Gıda mühendisleri, fosfatın katkı maddesi olarak konserveden pastaya, dondurulmuş et ürününden kolaya kadar pek çok gıdada kullanıldığını belirtiyor. Örneğin kolada çok daha yüksek oranda fosfat bulunduğunu kaydeden gıda mühendisleri, AB’de başlayan tartışmanın önyargı içerdiğini savunuyor.

‘FİREYİ ENGELLEMEK İÇİN SOYA KULLANAN DA VAR’

Dönerciler, dönerde katkı maddesi bulunmaması gerektiğini belirtti. Döner ustası İdris Aksoy, “Döneri yoğurt, süt, zeytinyağı, tuz ve karabiber ile terbiye ederek yapıyoruz, bir de kuyruk yağı ekliyoruz. Dönere türlü türlü katkı maddesi koyanlara da şahit oldum. Bir ara, etin fire vermesini azaltmak için Çin’den soya tozu getirip ekliyorlardı. Döneri ocağa koyduğumuz zaman et yüzde 50’ye kadar fire verebiliyor, eriyor, çekiliyor. Bunu engellemek için soya kullananlar olabiliyor” dedi.

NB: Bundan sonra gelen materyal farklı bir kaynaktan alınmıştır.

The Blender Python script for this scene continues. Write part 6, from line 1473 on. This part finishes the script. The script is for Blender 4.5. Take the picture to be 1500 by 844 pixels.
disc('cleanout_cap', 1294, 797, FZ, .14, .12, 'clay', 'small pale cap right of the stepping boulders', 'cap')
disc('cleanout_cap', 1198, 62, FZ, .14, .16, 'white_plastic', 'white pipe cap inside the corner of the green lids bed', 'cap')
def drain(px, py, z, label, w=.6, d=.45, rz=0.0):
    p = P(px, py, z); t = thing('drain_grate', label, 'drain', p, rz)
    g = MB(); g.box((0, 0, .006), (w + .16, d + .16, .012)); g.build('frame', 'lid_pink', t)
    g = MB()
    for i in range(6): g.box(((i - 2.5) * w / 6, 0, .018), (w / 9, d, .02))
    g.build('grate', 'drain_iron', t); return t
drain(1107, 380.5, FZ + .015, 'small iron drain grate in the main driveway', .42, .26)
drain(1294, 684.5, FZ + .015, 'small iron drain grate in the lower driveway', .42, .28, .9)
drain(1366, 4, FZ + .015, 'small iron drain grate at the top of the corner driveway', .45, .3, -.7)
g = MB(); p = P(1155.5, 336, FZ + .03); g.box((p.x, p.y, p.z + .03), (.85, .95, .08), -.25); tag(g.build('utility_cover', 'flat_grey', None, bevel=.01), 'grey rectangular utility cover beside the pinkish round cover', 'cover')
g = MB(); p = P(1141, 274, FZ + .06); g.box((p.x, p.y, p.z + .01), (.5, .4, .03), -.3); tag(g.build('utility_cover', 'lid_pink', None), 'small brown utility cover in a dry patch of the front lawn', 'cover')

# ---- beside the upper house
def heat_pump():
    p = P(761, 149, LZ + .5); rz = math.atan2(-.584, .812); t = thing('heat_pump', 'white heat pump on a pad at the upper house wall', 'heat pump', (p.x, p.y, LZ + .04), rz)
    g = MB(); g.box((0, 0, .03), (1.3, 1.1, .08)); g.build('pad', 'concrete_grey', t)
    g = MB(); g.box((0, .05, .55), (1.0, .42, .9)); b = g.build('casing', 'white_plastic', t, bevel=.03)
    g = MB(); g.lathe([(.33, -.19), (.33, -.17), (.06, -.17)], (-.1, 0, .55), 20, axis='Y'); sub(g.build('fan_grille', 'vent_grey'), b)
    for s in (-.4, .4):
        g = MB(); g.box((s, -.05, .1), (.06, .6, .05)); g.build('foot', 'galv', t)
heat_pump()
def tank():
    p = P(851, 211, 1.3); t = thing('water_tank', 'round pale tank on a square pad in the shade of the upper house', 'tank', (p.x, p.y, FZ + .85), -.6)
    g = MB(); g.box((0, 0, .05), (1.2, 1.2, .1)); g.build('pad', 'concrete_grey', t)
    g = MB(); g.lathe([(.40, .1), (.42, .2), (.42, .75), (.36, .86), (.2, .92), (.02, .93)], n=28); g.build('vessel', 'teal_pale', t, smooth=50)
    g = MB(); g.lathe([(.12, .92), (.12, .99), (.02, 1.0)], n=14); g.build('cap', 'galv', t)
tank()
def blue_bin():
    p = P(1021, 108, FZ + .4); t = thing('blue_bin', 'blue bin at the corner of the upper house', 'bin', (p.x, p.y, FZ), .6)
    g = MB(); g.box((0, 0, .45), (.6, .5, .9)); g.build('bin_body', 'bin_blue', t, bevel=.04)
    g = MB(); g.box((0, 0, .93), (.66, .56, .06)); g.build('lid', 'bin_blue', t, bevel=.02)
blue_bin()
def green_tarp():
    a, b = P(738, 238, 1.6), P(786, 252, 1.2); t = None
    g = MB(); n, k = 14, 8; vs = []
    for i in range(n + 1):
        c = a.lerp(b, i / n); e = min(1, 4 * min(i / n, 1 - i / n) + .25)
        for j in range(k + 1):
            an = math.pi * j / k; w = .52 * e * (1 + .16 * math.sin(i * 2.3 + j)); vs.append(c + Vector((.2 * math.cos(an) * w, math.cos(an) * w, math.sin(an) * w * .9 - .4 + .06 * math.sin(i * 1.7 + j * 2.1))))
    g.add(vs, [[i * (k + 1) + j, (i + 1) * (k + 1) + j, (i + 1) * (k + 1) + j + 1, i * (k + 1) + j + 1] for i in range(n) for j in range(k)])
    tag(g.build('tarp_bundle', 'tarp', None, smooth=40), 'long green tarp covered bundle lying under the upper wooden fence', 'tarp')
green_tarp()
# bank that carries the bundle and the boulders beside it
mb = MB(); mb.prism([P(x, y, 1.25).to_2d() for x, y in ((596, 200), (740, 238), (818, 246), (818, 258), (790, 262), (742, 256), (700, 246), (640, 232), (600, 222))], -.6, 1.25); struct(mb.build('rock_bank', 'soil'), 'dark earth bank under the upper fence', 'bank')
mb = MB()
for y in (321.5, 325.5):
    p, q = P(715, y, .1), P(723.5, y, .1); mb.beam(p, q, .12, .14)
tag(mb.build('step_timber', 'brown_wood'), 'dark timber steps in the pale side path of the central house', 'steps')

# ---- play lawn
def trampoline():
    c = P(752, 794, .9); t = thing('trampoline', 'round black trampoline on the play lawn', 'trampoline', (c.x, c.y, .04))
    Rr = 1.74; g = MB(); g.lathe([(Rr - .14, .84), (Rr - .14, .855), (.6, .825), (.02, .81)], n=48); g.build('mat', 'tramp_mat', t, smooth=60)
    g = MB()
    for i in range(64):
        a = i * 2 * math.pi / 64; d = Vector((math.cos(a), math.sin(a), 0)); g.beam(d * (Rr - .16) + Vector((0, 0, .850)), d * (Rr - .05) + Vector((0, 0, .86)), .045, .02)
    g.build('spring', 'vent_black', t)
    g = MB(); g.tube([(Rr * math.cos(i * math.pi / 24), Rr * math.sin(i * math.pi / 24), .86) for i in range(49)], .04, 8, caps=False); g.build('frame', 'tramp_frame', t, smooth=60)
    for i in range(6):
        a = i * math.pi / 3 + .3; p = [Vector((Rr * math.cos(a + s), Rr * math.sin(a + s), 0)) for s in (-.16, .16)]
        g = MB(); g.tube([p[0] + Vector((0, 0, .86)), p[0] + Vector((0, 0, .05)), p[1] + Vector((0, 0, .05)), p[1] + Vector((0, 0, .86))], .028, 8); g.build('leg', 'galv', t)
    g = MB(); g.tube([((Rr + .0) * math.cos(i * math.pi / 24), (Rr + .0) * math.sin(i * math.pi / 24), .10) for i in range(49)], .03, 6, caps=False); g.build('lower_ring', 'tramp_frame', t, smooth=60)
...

Dönerin yükselişi, 5 Kasım Pazar günü HT Pazar’a kapak olmuştu. Yazıda Le Monde muhabiri Jerome Porier durumu çarpıcı biçimde ifade ediyordu: “Annebabamın kuşağı Coca-Cola ve rock’n’roll’u keşfetti. Benim kuşağım tekno ve McDonald’s ile büyüdü. Bizimkilerse RnB ve döner çocukları.”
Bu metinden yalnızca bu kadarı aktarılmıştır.